The PM told The House magazine only parties "that are going to form the government" should be included.

Mr Farage once accused Mr Cameron of being "weak" and suggested he was not "grown up and sensible" enough.

But the PM has previously described the eurosceptic party as containing "loonies and closet racists".

Mr Cameron said in an interview: "Obviously, we have to decide on this nearer the time, but the TV debates should be about, you know, the parties that are going to form the government, in my view."

Some recent polls have placed UKIP, which wants the UK to leave the EU, in third place ahead of the Liberal Democrats.

'Scared'

Mr Farage said: "If UKIP's share of the opinion polls were to continue as they are now, to exclude us from the debates when the Lib Dems were included last time would make British politics look as outdated as the closed shop and embarrassingly out of touch.

"If he wants to restrict it to those parties who are likely to form the next government, he'd better not be booking studio time himself with confidence."

The first ever televised general election debates took place in 2010, with the format agreed between the Conservatives, Labour and Liberal Democrats.

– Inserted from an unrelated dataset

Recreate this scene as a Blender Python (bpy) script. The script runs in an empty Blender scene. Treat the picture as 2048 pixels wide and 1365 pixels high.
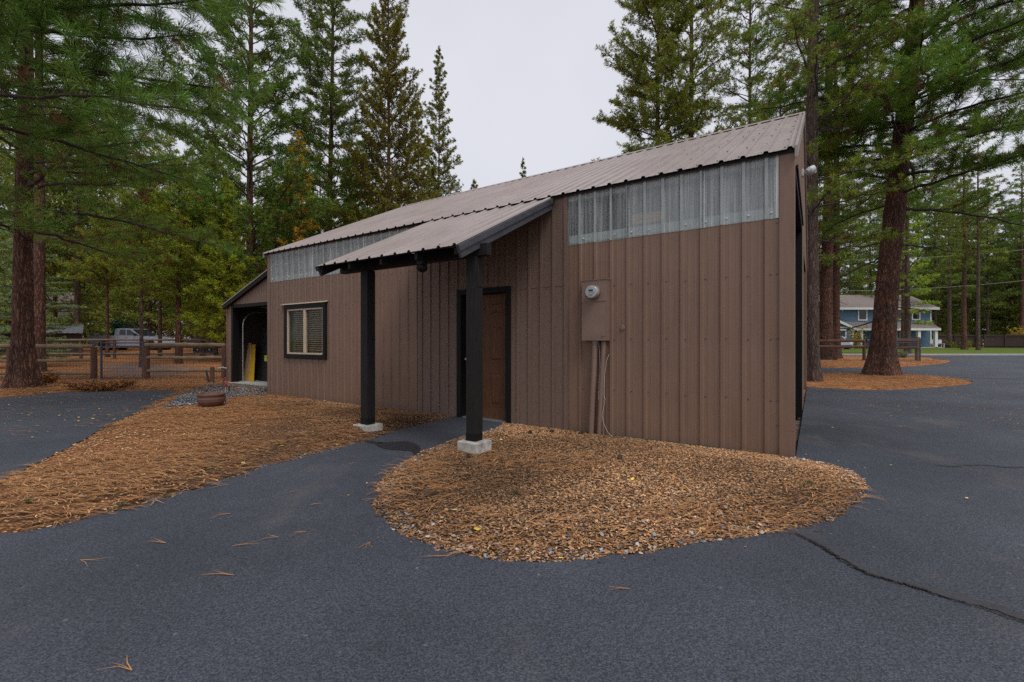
import bpy, math, random
import numpy as np
from mathutils import Vector, Matrix
from mathutils.geometry import delaunay_2d_cdt
PI = math.pi
R = math.radians
SC = bpy.context.scene
COL = SC.collection
F = 910.0            # focal length in photo pixels (16 mm lens)
H = 1.28             # camera height

# ------------------------------------------------------------------ terrain
def sstep(t):
    t = np.clip(t, 0, 1); return t*t*(3-2*t)
def T(x, y):
    """broad lie of the land"""
    x = np.asarray(x, float); y = np.asarray(y, float)
    k = sstep((x+6)/12)
    left = np.clip((y-15.5)*0.0225, 0, .5)
    right = np.clip((y-16)*0.0085, 0, .42)
    return left*(1-k)+right*k
def gp(px, py):
    """point of the ground seen at photo pixel px, py"""
    Z = F*H/(py-683.0)
    for _ in range(40):
        x = (px-1024)/F*Z
        Z = .5*Z+.5*F*(H-float(T(x, Z)))/(py-683.0)
    return ((px-1024)/F*Z, Z)
def at(px, py, Z):
    return Vector(((px-1024)/F*Z, Z, H+(683-py)/F*Z))
def on(px, Z):
    x = (px-1024)/F*Z
    return (x, Z, float(T(x, Z)))

# building frame
CX, CY = 3.07, 4.98
U = Vector((-.8328, .5536, 0)); V = Vector((-.5536, -.8328, 0))
def bw(u, v, z=0):
    return Vector((CX, CY, z))+U*u+V*v
def u_of(px, v=0.0):
    r = (px-1024)/F
    return (r*(CY+V.y*v)-(CX+V.x*v))/(U.x-r*U.y)
def z_of(py, u, v=0.0):
    return H+(683-py)/F*bw(u, v).y

# ------------------------------------------------------------------ tagging
def tag(o, label=None, cat=None, group=None, kind=None):
    if label: o['label'] = label
    if cat: o['category'] = cat
    if group: o['group'] = group
    if kind: o['kind'] = kind
    return o
def empty(name, loc=(0, 0, 0), rz=0, label=None, cat=None, group=None):
    o = bpy.data.objects.new(name, None); COL.objects.link(o)
    o.location = loc; o.rotation_euler = (0, 0, rz); o.empty_display_size = .2
    return tag(o, label, cat, group)
def copy_tree(o, parent=None):
    c = o.copy(); COL.objects.link(c); c.parent = parent
    for ch in o.children:
        copy_tree(ch, c)
    return c

# ------------------------------------------------------------------ mesh builder
class MB:
    def __init__(s):
        s.v = []; s.f = []; s.m = []
    def add(s, vs, fs, m=0):
        n = len(s.v); s.v.extend([tuple(p) for p in vs])
        s.f.extend([tuple(i+n for i in f) for f in fs]); s.m.extend([m]*len(fs)); return s
    def box(s, x0, x1, y0, y1, z0, z1, m=0):
        x0, x1 = min(x0, x1), max(x0, x1); y0, y1 = min(y0, y1), max(y0, y1); z0, z1 = min(z0, z1), max(z0, z1)
        vs = [(x0,y0,z0),(x1,y0,z0),(x1,y1,z0),(x0,y1,z0),(x0,y0,z1),(x1,y0,z1),(x1,y1,z1),(x0,y1,z1)]
        return s.add(vs, [(0,3,2,1),(4,5,6,7),(0,1,5,4),(1,2,6,5),(2,3,7,6),(3,0,4,7)], m)
    def prism(s, poly, a0, a1, axis='u', m=0):
        """poly in the plane normal to axis: 'x' -> (y,z), 'y' -> (x,z), 'z' -> (x,y)"""
        def P(p, a):
            return {'x': (a, p[0], p[1]), 'y': (p[0], a, p[1]), 'z': (p[0], p[1], a)}[axis]
        n = len(poly)
        vs = [P(p, a0) for p in poly]+[P(p, a1) for p in poly]
        fs = [tuple(range(n)), tuple(range(2*n-1, n-1, -1))]
        fs += [(i, i+n, (i+1) % n+n, (i+1) % n) for i in range(n)]
        return s.add(vs, fs, m)
    def tube(s, pts, rad, n=8, m=0, caps=True, squash=1.0):
        pts = [Vector(p) for p in pts]
        if not hasattr(rad, '__len__'): rad = [rad]*len(pts)
        up = Vector((0, 0, 1)); vs = []; fs = []
        prev = None
        for i, p in enumerate(pts):
            d = (pts[min(i+1, len(pts)-1)]-pts[max(i-1, 0)]).normalized()
            if prev is None:
                a = d.cross(up)
                if a.length < .05: a = d.cross(Vector((0, 1, 0)))
            else:
                a = prev-d*prev.dot(d)
            a.normalize(); prev = a; b = d.cross(a)
            for k in range(n):
                t = 2*PI*(k+.5)/n
                vs.append(p+a*(math.cos(t)*rad[i])+b*(math.sin(t)*rad[i]*squash))
        for i in range(len(pts)-1):
            for k in range(n):
                k2 = (k+1) % n
                fs.append((i*n+k, i*n+k2, (i+1)*n+k2, (i+1)*n+k))
        if caps:
            fs.append(tuple(range(n-1, -1, -1))); fs.append(tuple((len(pts)-1)*n+k for k in range(n)))
        return s.add(vs, fs, m)
    def lathe(s, prof, n=32, c=(0, 0, 0), m=0, axis='z'):
        vs = []; fs = []
        for r, h in prof:
            for k in range(n):
                t = 2*PI*k/n
                a, b = r*math.cos(t), r*math.sin(t)
                if axis == 'z': vs.append((c[0]+a, c[1]+b, c[2]+h))
                elif axis == 'y': vs.append((c[0]+a, c[1]+h, c[2]-b))
                else: vs.append((c[0]+h, c[1]+a, c[2]+b))
        for i in range(len(prof)-1):
            for k in range(n):
                k2 = (k+1) % n
                fs.append((i*n+k, i*n+k2, (i+1)*n+k2, (i+1)*n+k))
        fs.append(tuple(range(n-1, -1, -1))); fs.append(tuple((len(prof)-1)*n+k for k in range(n)))
        return s.add(vs, fs, m)
    def sheet(s, prof, P0, P1, m=0):
        vs = []; n = len(prof)
        for a, h in prof: vs.append(P0(a, h))
        for a, h in prof: vs.append(P1(a, h))
        return s.add(vs, [(i, i+1, i+1+n, i+n) for i in range(n-1)], m)
    def build(s, name, mats, parent=None, loc=None, smooth=False, bevel=0, fixn=False):
        me = bpy.data.meshes.new(name)
        me.from_pydata(s.v, [], s.f)
        if not isinstance(mats, (list, tuple)): mats = [mats]
        for q in mats: me.materials.append(q)
        me.polygons.foreach_set('material_index', s.m)
        if fixn:
            import bmesh
            b = bmesh.new(); b.from_mesh(me); bmesh.ops.recalc_face_normals(b, faces=b.faces); b.to_mesh(me); b.free()
        me.update()
        o = bpy.data.objects.new(name, me); COL.objects.link(o)
        if parent: o.parent = parent
        if loc is not None: o.location = loc
        if smooth:
            me.polygons.foreach_set('use_smooth', [True]*len(me.polygons))
        if bevel:
            md = o.modifiers.new('bevel', 'BEVEL'); md.width = bevel; md.segments = 2; md.limit_method = 'ANGLE'; md.angle_limit = R(40)
        return o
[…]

The Liberal Democrats enjoyed a surge in popularity following the first debate.

In December last year Mr Cameron said that, while he enjoyed the debates, he felt they "took all the life" out of the 2010 campaign.

He suggested the three main parties "could learn from last time" and stage the 2015 debates "in a slightly different way".

Labour accused the PM of trying to "ditch the TV debates simply because he is too scared to defend his record".

A Lib Dem spokesman said the TV debates had helped to connect people to the democratic process and "realistically" they were likely to feature ahead of the next general election.